The Nominee With No Name

One of the most amusing things to observe since the Insult Comedian’s opponents bailed out are the contortions being performed by Republican politicians. It’s gotten harder to duck the “do you support Trump” question now that Congress is back in session. One of my favorite reactions comes from freshman Oklahoma Senator James Lankford:

“I’m saying I’m gonna back the nominee of the party, but I’ve been out of this race the entire time and will continue to stay out of the race,” said Sen. James Lankford (R-OK).

Lankford says he still has a lot of questions for Trump. When asked what he wanted to hear from him, Lankford simply said “policy positions.”

Which ones?

“Everything,” Lankford said as the elevator doors closed to reporters.

Lankford is not exactly ready for an updated edition of Profiles In Courage is he? He’s had months to come up with an answer to the question of whether or not he supports the nominee of his party who has a name: Donald J. Trump. And that was the best he could do? Besides, he comes from blood-red Oklahoma where the wind comes sweepin’ down the plain, and the wavin’ wheat sure smells sweet; yadda, yadda, yadda. End of Rodgers and Hammerstein reverie. I’m sure Curly McClain would be willing to speak the nominee’s name aloud, especially since Wolverine has played him on stage…

The fine folks at TPM have compiled a list of how GOP elected officials are responding to Lord Voldemort’s nomination; some of whom still will not say his name. There’s a long list of weasels who believe they’ll be smited if they admit to being smitten with Trump. I don’t actually think they’re smitten, I just couldn’t resist the pun. Anyway, many of the GOPers running away in terror from the nominee with no name are up for re-election in blue and/or swing states. I cannot imagine why…
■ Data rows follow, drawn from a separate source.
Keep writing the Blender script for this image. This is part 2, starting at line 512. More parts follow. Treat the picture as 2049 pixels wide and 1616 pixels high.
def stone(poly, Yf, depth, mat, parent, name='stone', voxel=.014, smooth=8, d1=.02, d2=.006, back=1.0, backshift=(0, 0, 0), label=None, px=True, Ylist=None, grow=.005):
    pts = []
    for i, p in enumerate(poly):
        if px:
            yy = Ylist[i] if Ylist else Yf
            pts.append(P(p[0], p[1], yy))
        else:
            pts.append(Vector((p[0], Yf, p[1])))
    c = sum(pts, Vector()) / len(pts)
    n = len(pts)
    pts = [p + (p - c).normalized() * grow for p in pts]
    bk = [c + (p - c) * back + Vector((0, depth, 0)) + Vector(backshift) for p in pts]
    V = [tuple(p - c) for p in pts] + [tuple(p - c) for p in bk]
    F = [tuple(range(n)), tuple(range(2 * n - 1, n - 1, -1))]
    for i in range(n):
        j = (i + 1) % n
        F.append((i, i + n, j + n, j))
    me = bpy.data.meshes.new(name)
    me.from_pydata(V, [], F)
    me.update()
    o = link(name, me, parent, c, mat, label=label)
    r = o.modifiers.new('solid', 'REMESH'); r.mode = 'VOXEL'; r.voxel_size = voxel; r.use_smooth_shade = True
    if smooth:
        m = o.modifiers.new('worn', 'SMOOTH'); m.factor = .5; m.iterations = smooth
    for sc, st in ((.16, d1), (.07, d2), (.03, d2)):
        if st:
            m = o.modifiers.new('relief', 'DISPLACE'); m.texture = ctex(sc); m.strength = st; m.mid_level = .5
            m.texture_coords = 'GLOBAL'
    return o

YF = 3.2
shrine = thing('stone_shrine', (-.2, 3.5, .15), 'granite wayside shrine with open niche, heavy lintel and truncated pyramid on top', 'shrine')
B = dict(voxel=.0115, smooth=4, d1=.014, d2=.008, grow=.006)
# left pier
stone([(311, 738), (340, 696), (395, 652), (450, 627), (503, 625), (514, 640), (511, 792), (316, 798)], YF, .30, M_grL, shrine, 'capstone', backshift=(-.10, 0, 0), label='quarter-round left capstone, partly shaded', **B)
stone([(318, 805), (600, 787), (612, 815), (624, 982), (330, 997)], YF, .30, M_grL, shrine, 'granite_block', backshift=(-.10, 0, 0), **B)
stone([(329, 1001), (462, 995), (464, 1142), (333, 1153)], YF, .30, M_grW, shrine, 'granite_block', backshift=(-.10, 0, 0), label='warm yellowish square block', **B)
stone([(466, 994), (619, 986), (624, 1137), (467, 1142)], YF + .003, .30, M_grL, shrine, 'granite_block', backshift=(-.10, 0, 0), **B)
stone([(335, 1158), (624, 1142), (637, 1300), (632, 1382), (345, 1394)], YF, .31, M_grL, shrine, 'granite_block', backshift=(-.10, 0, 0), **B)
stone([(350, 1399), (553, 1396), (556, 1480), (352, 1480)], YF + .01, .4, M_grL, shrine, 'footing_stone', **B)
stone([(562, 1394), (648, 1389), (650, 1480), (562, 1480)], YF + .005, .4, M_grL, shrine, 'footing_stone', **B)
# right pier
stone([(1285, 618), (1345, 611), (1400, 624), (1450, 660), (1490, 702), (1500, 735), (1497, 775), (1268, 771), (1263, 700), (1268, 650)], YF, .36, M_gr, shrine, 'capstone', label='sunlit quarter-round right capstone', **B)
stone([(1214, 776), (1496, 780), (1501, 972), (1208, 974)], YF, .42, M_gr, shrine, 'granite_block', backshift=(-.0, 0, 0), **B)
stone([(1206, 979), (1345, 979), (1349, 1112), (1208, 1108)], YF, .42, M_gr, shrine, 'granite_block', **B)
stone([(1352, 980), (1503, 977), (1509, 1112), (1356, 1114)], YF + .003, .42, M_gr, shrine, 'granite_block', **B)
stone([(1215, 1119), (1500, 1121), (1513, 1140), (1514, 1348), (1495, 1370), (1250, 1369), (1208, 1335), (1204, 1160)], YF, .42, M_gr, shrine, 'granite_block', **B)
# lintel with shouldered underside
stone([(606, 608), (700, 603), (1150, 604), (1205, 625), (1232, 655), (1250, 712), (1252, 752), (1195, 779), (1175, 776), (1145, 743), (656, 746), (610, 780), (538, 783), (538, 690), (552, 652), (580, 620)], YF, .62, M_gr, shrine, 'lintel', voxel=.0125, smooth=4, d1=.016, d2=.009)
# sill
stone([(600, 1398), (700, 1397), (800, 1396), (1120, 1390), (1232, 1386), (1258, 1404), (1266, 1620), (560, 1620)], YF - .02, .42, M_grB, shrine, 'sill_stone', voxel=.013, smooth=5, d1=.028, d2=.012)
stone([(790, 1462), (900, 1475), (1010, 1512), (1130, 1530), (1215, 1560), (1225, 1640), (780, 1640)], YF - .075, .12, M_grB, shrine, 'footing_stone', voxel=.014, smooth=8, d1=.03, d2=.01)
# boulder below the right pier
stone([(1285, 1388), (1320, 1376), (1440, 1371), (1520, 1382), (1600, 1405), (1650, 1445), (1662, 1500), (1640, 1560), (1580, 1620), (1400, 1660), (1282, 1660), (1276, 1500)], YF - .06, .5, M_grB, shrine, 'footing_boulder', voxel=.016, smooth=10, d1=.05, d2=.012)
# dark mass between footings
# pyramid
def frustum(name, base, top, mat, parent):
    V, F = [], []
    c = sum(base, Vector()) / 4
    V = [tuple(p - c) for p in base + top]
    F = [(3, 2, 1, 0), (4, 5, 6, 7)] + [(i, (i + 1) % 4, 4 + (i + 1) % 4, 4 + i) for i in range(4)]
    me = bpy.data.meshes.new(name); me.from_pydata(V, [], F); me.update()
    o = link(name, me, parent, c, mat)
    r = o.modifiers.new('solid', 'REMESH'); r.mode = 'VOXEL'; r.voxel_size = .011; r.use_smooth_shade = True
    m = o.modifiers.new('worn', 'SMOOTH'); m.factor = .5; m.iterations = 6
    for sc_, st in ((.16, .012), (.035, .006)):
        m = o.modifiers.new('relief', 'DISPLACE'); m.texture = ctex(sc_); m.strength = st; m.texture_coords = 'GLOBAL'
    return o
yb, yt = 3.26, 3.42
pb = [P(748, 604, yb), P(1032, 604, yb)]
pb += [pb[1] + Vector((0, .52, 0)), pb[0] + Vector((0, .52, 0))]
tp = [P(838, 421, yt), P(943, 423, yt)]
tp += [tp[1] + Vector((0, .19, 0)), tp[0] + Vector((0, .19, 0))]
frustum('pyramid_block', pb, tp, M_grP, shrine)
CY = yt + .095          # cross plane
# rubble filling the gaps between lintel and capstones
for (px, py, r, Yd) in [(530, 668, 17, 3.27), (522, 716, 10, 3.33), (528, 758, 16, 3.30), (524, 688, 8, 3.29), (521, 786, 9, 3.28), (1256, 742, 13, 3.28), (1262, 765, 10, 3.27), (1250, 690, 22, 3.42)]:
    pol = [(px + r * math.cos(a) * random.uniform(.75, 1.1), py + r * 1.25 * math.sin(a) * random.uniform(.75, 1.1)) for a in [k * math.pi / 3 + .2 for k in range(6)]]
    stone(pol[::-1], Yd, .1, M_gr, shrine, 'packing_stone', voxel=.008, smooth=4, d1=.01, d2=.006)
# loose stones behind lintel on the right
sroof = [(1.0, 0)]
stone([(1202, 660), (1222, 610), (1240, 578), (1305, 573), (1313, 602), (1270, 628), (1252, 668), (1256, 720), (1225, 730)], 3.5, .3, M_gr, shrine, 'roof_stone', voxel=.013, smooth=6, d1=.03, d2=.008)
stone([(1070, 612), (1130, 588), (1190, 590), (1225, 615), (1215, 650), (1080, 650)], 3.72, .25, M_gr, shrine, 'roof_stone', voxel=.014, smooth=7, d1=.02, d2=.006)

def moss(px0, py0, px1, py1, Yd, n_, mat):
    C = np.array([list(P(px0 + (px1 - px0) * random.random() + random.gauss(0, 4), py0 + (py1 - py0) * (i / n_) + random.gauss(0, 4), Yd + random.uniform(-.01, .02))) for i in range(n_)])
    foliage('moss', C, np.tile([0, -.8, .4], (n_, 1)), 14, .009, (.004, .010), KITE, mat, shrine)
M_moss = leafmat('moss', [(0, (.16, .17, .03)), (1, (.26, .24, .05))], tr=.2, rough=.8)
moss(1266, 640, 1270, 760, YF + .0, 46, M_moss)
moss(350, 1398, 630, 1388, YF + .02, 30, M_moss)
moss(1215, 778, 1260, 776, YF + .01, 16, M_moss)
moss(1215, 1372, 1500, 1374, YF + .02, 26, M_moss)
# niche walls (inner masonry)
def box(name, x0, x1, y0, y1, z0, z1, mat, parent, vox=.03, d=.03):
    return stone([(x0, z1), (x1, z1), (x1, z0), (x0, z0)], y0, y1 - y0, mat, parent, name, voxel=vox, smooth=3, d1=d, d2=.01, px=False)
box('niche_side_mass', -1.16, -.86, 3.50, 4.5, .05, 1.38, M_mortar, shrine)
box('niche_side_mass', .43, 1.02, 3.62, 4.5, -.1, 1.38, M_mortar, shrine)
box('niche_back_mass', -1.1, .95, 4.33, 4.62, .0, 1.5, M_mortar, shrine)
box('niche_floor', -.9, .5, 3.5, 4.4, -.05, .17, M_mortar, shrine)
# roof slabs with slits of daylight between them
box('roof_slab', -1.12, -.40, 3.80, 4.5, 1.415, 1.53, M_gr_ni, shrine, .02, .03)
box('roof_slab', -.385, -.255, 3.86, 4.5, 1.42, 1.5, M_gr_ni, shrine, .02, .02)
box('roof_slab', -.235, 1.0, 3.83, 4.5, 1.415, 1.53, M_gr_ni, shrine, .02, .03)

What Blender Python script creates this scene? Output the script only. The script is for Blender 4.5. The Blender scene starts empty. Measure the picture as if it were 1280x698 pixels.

I am known for my arcane, archaic, and other ar words (except argh, pirate jokes are overdone) pop culture references and it’s time for another one. One of my all-time teevee guilty pleasures was The Gong Show. It was a campy, trashy, tasteless, and downright hilarious parody of talent (talentless?) shows in a game show format. It’s also where I first saw this kooky chap:

The Prince of Puns? Never. The Sultan of Shtick? Maybe.

The Unknown Comic was the deliberately unfunny creation of a comedian named Murray Langston. He had to laugh at his own shtick because nobody else would. He was known for the paper bag on his head and his rambling, incoherent, and insulting style. Is this starting to sound familiar? I suspect there are more than a few GOPers who would like to put a paper bag on the Donald’s head. That would give them ample time to run away from the nominee with no name.

I am enjoying their discomfort. Better yet, watching them squirm gives me *another* nickname for the presumptive Republican nominee. Introducing the Caliph of Combovers, the Baron of Bluster; ladies and gentleman please give it up for the Unknown Insult Comic:

Unknown Insult Comic Meme

3 thoughts on “The Nominee With No Name

  1. Agree that Lankford’s response deserves to be a favorite. But the following one from Isakson was right up there, and I gotta believe you liked it too!

    “Sen. Johnny Isakson (R-GA) said he was ‘not going to get into that’ when asked about what kinds of policy changes he’d like to see from Trump that would make him feel more comfortable.

    “‘There is no good answer to that question. It just leads to another one and then I’m trapped,’ Isakson said.

    “‘I need laryngitis as quick as I can get it,’ Isakson added.”

  2. “How can the GOP get in bed with Trump?”

    “Two bags, lights out”

    1. I think from now on Trump should be called “Donald J Twobags”. Perhaps one or two of his ex-wives could weigh in on the issue.